*** Stored data ***

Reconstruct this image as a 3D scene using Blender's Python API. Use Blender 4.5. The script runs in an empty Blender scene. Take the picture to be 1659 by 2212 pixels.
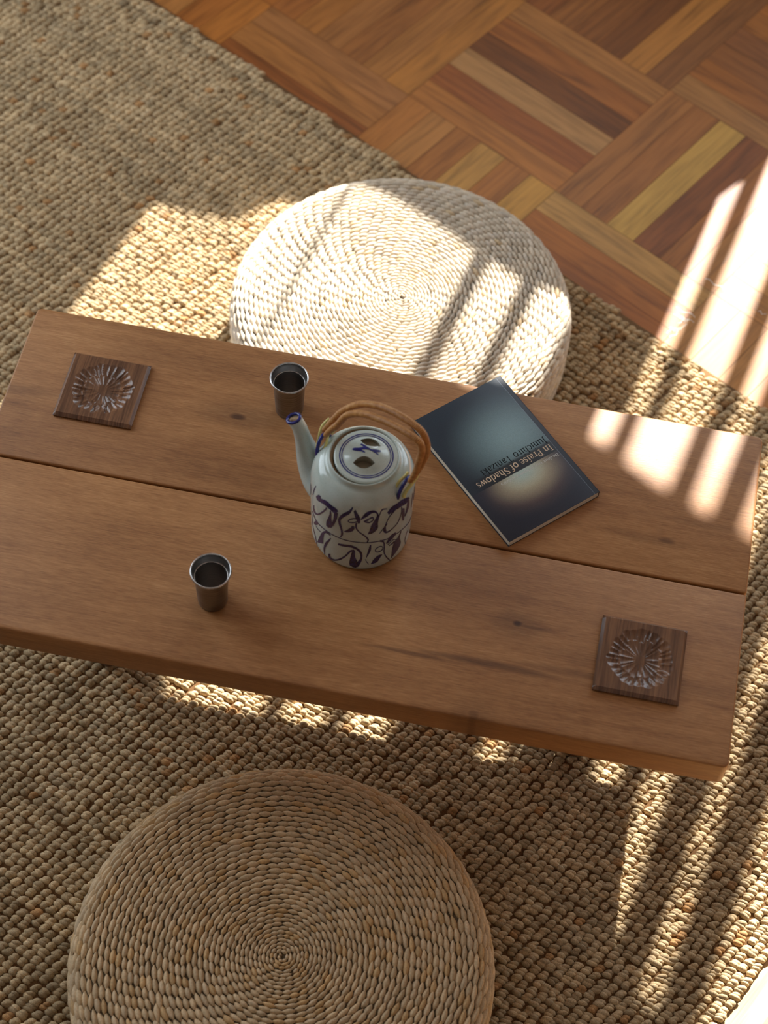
import bpy, bmesh, math, random
import numpy as np
from mathutils import Matrix, Vector

random.seed(7)
rng = np.random.default_rng(11)
scene = bpy.context.scene
COL = scene.collection
PI = math.pi

# heights: the floor is z = 0, the rug's surface about z = 0.01, the table top z = TOP
TOP = 0.31
RUG = 0.010

# ------------------------------------------------------------------ camera
cam_data = bpy.data.cameras.new('camera')
cam = bpy.data.objects.new('camera', cam_data)
COL.objects.link(cam)
cam.matrix_world = (Matrix.Translation((-0.2635, -1.37529, 1.81608 + TOP))
                    @ Matrix.Rotation(0.13355, 4, 'Z')
                    @ Matrix.Rotation(PI / 2 - 0.99318, 4, 'X')
                    @ Matrix.Rotation(0.07098, 4, 'Z'))
cam_data.sensor_fit = 'VERTICAL'
cam_data.sensor_height = 36.0
cam_data.lens = 36.0 * 4073.2 / 2212.0
cam_data.clip_start = 0.05
cam_data.dof.use_dof = True
cam_data.dof.focus_distance = 2.22
cam_data.dof.aperture_fstop = 4.4
scene.camera = cam

# ------------------------------------------------------------------ light
AZ = math.atan2(0.26, 1.29)              # the sun's azimuth from +Y towards +X
EP = Vector((math.cos(AZ), -math.sin(AZ), 0))   # along the window wall
EQ = Vector((math.sin(AZ), math.cos(AZ), 0))    # out of the window wall
SLOPE = 1.316                            # horizontal run of a sun ray per metre of fall
WALLQ = 1.70                             # inner face of the window wall


def pq(p, q, z=0.0):
    return EP * p + EQ * q + Vector((0, 0, z))


def add_light(name, kind, loc, direction, **kw):
    d = bpy.data.lights.new(name, kind)
    o = bpy.data.objects.new(name, d)
    COL.objects.link(o)
    o.location = loc
    o.rotation_euler = Vector(direction).to_track_quat('-Z', 'Y').to_euler()
    for k, v in kw.items():
        setattr(d, k, v)
    return o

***

**Problem**
Repeat only the lines from the beginning of the material through the line containing "PI = math.pi", both ends kept, leaving pictures out.

**In response**
Reconstruct this image as a 3D scene using Blender's Python API. Use Blender 4.5. The script runs in an empty Blender scene. Take the picture to be 1659 by 2212 pixels.
import bpy, bmesh, math, random
import numpy as np
from mathutils import Matrix, Vector

random.seed(7)
rng = np.random.default_rng(11)
scene = bpy.context.scene
COL = scene.collection
PI = math.pi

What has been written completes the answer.